● TASK GOAL: Starting from the line that contains "Write part 2", copy every line exactly until the line that contains "BRACT = bract_mesh()", which is also included.

● Records with scene code:
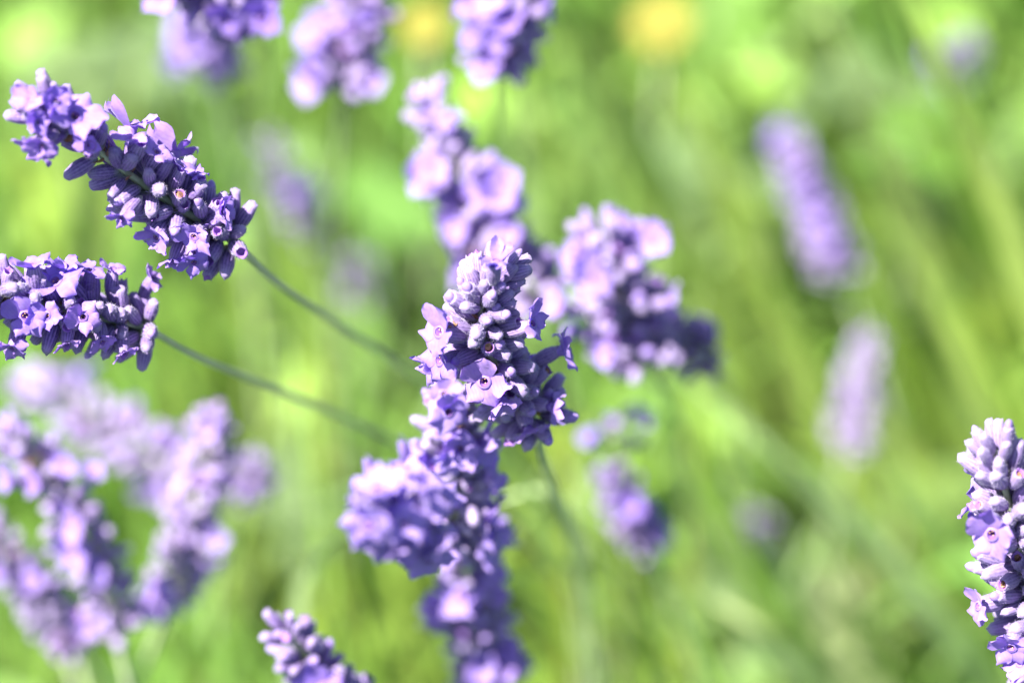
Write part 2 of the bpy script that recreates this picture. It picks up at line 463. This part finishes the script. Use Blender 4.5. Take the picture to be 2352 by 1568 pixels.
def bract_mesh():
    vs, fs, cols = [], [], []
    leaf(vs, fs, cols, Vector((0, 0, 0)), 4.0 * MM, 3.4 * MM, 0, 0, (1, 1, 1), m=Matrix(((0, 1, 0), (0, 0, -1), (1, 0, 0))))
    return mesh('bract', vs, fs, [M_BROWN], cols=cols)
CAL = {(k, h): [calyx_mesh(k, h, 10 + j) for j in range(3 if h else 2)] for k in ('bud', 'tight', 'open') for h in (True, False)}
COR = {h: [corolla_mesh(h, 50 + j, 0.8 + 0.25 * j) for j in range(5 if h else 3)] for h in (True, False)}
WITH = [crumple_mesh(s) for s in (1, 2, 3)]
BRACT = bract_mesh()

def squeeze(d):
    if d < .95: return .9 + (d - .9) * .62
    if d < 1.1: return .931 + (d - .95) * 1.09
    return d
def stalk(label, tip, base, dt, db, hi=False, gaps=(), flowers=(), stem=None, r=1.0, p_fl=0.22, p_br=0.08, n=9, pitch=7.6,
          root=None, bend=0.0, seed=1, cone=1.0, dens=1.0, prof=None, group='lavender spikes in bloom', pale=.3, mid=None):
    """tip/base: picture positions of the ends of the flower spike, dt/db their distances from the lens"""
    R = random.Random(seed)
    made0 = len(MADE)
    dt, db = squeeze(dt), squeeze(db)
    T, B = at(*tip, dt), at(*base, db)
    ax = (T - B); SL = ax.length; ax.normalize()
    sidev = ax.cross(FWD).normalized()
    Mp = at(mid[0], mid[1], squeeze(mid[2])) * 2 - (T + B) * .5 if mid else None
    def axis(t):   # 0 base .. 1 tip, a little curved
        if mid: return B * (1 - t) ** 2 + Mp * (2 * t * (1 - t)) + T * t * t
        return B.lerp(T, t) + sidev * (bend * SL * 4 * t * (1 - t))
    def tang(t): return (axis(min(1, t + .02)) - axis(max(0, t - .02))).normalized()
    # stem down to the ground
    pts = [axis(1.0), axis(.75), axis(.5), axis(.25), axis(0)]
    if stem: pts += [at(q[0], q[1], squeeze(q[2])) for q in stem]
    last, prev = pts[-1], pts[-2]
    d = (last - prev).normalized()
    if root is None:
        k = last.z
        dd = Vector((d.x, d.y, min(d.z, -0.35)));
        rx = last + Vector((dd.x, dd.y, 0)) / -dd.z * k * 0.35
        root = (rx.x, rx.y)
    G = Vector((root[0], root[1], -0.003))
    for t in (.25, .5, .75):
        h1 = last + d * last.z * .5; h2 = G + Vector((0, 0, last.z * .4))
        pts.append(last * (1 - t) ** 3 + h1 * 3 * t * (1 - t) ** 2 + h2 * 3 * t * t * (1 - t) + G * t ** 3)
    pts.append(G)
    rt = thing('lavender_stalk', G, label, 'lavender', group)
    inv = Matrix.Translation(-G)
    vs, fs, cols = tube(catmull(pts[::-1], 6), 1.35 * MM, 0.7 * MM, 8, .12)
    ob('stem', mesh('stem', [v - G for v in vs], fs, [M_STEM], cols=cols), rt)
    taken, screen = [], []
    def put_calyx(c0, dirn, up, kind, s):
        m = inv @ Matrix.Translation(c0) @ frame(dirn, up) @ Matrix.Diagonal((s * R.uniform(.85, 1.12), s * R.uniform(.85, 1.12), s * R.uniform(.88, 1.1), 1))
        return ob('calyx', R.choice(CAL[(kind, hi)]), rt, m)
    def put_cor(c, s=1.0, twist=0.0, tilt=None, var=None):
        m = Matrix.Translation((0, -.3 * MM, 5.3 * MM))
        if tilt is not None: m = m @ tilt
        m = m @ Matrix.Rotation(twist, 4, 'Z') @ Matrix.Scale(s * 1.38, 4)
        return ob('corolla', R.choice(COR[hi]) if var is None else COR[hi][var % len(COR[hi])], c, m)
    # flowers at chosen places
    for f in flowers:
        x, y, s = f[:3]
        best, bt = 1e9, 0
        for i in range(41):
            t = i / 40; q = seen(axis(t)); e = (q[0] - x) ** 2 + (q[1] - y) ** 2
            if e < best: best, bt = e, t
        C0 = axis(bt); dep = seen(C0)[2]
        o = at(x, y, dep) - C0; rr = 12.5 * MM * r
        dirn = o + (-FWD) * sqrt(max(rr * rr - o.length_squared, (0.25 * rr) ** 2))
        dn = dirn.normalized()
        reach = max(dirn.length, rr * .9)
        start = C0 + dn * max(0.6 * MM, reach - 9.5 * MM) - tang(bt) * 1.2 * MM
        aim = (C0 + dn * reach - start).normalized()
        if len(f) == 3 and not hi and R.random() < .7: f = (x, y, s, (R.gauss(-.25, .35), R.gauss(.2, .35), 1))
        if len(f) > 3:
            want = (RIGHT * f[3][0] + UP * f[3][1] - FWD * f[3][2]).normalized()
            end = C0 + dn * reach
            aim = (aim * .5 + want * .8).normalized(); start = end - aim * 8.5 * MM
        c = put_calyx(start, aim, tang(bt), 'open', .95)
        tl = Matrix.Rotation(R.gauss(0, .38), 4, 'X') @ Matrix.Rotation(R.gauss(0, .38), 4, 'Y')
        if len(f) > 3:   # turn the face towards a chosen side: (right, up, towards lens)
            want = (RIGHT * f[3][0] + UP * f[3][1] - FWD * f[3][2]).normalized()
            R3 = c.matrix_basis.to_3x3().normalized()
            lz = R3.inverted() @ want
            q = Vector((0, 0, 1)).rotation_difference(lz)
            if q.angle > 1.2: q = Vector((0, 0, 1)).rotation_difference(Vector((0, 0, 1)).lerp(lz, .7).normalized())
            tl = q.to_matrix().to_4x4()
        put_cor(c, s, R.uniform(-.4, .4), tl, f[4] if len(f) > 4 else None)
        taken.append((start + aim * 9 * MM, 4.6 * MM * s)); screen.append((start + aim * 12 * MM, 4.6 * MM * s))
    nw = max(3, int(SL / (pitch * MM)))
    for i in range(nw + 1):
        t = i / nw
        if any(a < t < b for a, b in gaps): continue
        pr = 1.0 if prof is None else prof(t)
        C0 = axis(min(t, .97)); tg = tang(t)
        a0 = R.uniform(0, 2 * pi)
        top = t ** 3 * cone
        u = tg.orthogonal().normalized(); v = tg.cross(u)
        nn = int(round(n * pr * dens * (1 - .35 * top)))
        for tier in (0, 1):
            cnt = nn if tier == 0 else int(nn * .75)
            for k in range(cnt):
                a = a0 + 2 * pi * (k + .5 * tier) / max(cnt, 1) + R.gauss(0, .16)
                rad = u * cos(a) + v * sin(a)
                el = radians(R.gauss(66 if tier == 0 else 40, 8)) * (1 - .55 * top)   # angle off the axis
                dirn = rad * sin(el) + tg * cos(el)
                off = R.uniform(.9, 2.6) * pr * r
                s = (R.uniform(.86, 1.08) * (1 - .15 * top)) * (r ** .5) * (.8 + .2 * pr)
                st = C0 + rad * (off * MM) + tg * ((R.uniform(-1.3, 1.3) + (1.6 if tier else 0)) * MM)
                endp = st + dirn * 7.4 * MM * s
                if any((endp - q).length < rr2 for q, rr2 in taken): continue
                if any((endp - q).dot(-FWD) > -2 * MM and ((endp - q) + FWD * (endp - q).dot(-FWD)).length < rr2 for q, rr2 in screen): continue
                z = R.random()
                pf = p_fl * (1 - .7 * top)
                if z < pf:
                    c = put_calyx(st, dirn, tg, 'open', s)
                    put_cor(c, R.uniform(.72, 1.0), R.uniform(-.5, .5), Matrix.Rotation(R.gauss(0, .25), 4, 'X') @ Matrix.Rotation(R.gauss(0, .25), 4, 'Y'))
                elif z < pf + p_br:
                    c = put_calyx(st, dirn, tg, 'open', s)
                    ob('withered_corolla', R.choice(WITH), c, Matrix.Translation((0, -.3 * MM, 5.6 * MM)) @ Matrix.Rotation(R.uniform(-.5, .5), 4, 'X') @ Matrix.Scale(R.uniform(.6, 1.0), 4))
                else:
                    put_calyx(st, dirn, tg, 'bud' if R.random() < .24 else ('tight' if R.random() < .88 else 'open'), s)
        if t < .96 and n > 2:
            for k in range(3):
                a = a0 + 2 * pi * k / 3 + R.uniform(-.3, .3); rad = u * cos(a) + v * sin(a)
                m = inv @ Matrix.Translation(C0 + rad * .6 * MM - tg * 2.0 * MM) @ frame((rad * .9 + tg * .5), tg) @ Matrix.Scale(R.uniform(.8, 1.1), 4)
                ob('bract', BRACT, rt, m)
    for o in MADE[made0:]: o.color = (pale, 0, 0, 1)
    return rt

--

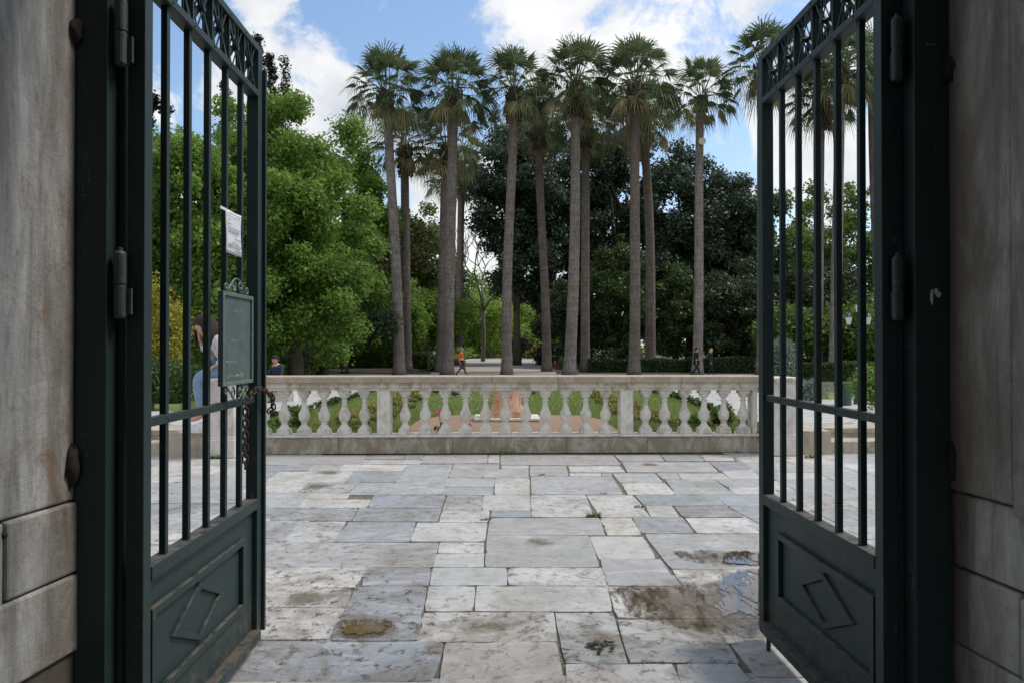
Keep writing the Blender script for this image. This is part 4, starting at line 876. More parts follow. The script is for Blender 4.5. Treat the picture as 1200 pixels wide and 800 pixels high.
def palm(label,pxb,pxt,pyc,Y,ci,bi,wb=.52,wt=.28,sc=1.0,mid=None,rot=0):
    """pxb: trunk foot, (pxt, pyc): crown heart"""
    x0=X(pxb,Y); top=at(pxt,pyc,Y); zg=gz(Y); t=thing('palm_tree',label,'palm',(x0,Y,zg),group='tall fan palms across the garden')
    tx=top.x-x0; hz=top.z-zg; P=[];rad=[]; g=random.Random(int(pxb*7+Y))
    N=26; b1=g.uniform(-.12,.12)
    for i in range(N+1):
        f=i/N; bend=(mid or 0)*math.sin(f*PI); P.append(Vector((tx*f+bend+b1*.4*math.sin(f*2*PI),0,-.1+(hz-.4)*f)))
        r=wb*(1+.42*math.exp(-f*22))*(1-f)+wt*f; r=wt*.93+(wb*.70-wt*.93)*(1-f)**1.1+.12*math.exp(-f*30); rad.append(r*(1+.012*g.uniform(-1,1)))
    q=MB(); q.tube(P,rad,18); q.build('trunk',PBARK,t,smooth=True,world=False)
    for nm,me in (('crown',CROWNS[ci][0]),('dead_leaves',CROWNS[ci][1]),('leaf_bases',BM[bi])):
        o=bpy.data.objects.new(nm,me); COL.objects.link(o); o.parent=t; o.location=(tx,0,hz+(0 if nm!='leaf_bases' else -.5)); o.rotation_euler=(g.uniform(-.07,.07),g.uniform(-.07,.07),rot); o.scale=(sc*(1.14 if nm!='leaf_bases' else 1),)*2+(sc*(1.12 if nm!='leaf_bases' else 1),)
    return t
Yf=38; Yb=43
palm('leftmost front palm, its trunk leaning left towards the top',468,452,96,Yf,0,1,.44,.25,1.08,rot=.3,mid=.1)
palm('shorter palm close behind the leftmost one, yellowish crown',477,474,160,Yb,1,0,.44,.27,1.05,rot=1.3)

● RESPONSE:
Write part 2 of the bpy script that recreates this picture. It picks up at line 463. This part finishes the script. Use Blender 4.5. Take the picture to be 2352 by 1568 pixels.
def bract_mesh():
    vs, fs, cols = [], [], []
    leaf(vs, fs, cols, Vector((0, 0, 0)), 4.0 * MM, 3.4 * MM, 0, 0, (1, 1, 1), m=Matrix(((0, 1, 0), (0, 0, -1), (1, 0, 0))))
    return mesh('bract', vs, fs, [M_BROWN], cols=cols)
CAL = {(k, h): [calyx_mesh(k, h, 10 + j) for j in range(3 if h else 2)] for k in ('bud', 'tight', 'open') for h in (True, False)}
COR = {h: [corolla_mesh(h, 50 + j, 0.8 + 0.25 * j) for j in range(5 if h else 3)] for h in (True, False)}
WITH = [crumple_mesh(s) for s in (1, 2, 3)]
BRACT = bract_mesh()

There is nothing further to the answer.